— Start of Dataset extract —

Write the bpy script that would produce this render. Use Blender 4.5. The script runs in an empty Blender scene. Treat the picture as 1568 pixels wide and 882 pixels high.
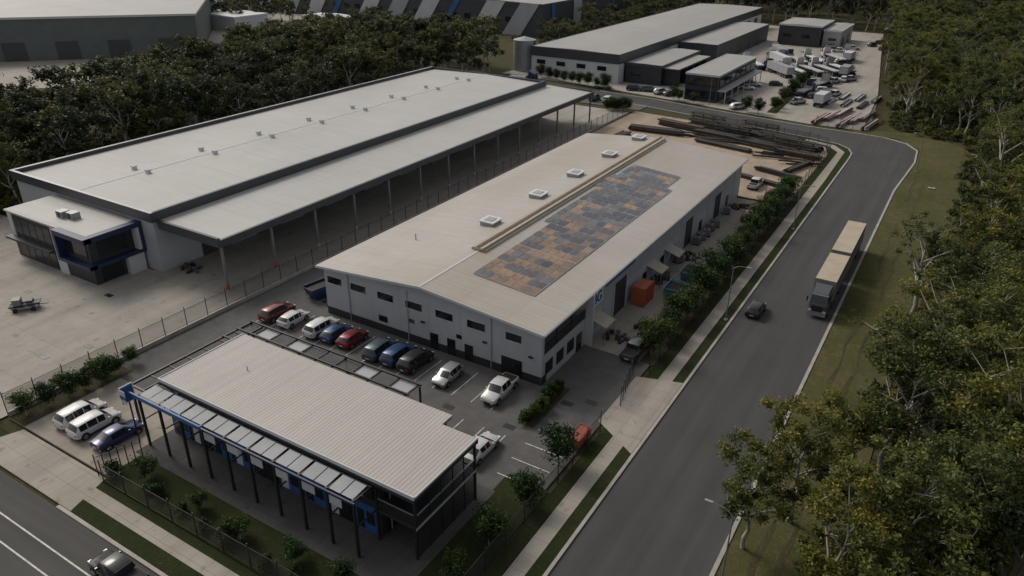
import bpy, bmesh, math, random
import numpy as np
from mathutils import Vector, Matrix
random.seed(7); rng=np.random.default_rng(7)
S=bpy.context.scene
COL=S.collection
# ------------------------------------------------------------------ materials
def nodes(name):
    m=bpy.data.materials.new(name); m.use_nodes=True
    nt=m.node_tree; b=nt.nodes['Principled BSDF']
    return m,nt,b
def rgb(c,k=1): return (c[0]*k,c[1]*k,c[2]*k,1)
def coords(nt,sc=(1,1,1)):
    t=nt.nodes.new('ShaderNodeTexCoord'); mp=nt.nodes.new('ShaderNodeMapping')
    mp.inputs['Scale'].default_value=sc
    nt.links.new(t.outputs['Object'],mp.inputs['Vector']); return mp.outputs['Vector']
def noise(nt,vec,scale,detail=4,rough=.6):
    n=nt.nodes.new('ShaderNodeTexNoise'); n.inputs['Scale'].default_value=scale
    n.inputs['Detail'].default_value=detail; n.inputs['Roughness'].default_value=rough
    nt.links.new(vec,n.inputs['Vector']); return n.outputs['Fac']
def ramp(nt,fac,stops):
    r=nt.nodes.new('ShaderNodeValToRGB'); e=r.color_ramp.elements
    while len(e)<len(stops): e.new(.5)
    for i,(p,c) in enumerate(stops): e[i].position=p; e[i].color=c if len(c)==4 else (*c,1)
    nt.links.new(fac,r.inputs['Fac']); return r.outputs['Color']
def mixc(nt,fac,a,b,mode='MIX'):
    m=nt.nodes.new('ShaderNodeMix'); m.data_type='RGBA'; m.blend_type=mode
    for s,v in ((0,fac),(6,a),(7,b)):
        if isinstance(v,bpy.types.NodeSocket): nt.links.new(v,m.inputs[s])
        else: m.inputs[s].default_value=v
    return m.outputs[2]
def bump(nt,b,h,strength=.3,dist=.05):
    n=nt.nodes.new('ShaderNodeBump'); n.inputs['Strength'].default_value=strength; n.inputs['Distance'].default_value=dist
    nt.links.new(h,n.inputs['Height']); nt.links.new(n.outputs['Normal'],b.inputs['Normal'])
def mat(name,c,rough=.6,var=.12,scale=1.5,metal=0,stretch=(1,1,1),bmp=0,spec=None):
    m,nt,b=nodes(name); v=coords(nt,stretch)
    f=noise(nt,v,scale,5)
    col=ramp(nt,f,[(.3,rgb(c,1-var)),(.7,rgb(c,1+var))])
    nt.links.new(col,b.inputs['Base Color']); b.inputs['Roughness'].default_value=rough
    b.inputs['Metallic'].default_value=metal
    if spec is not None: b.inputs['Specular IOR Level'].default_value=spec
    if bmp: bump(nt,b,noise(nt,v,scale*8,3),bmp,.03)
    return m
def mathn(nt,op,a,b=None):
    n=nt.nodes.new('ShaderNodeMath'); n.operation=op
    for i,x in enumerate((a,b)):
        if x is None: continue
        if isinstance(x,bpy.types.NodeSocket): nt.links.new(x,n.inputs[i])
        else: n.inputs[i].default_value=x
    return n.outputs[0]
def ribroof(name,c,axis=1,period=.35,strength=.4,rough=.45,lines=.08,lap=6.0,lapk=.22,dust=0):
    m,nt,b=nodes(name); v=coords(nt)
    sp=nt.nodes.new('ShaderNodeSeparateXYZ'); nt.links.new(v,sp.inputs[0])
    s=mathn(nt,'SINE',mathn(nt,'MULTIPLY',sp.outputs[axis],2*math.pi/period))
    s01=mathn(nt,'ADD',mathn(nt,'MULTIPLY',s,.5),.5)
    vs=coords(nt,(1,.06,1) if axis==0 else (.06,1,1))
    big=noise(nt,coords(nt),.06,5,.65); streak=noise(nt,vs,1.6,4)
    col=ramp(nt,big,[(.3,rgb(c,.84)),(.7,rgb(c,1.06))])
    col=mixc(nt,.35,col,ramp(nt,streak,[(.3,rgb(c,.78)),(.7,rgb(c,1.08))]))
    if dust:
        dn=noise(nt,coords(nt,(1,.35,1)),.09,5,.6)
        col=mixc(nt,mathn(nt,'MULTIPLY',ramp(nt,dn,[(.4,(0,0,0)),(.65,(1,1,1))]),dust),col,(.29,.235,.175,1))
    dk=ramp(nt,s01,[(0,(1-lines*3,)*3),(.35,(1,1,1))])
    col=mixc(nt,1.0,col,dk,'MULTIPLY')
    fr=mathn(nt,'FRACT',mathn(nt,'DIVIDE',sp.outputs[1-axis],lap))
    lp=mathn(nt,'LESS_THAN',fr,.012)
    col=mixc(nt,mathn(nt,'MULTIPLY',lp,lapk),col,(.1,.1,.1,1))
    fr2=mathn(nt,'FRACT',mathn(nt,'DIVIDE',sp.outputs[axis],period*12))
    lp2=mathn(nt,'LESS_THAN',fr2,.02)
    col=mixc(nt,mathn(nt,'MULTIPLY',lp2,.14),col,(.12,.12,.12,1))
    nt.links.new(col,b.inputs['Base Color']); b.inputs['Roughness'].default_value=rough
    b.inputs['Specular IOR Level'].default_value=.3
    bump(nt,b,s01,strength,.03)
    return m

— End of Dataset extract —

Task => State the count of lines above containing the string "scene", and add nothing to it.

Exercise response => 2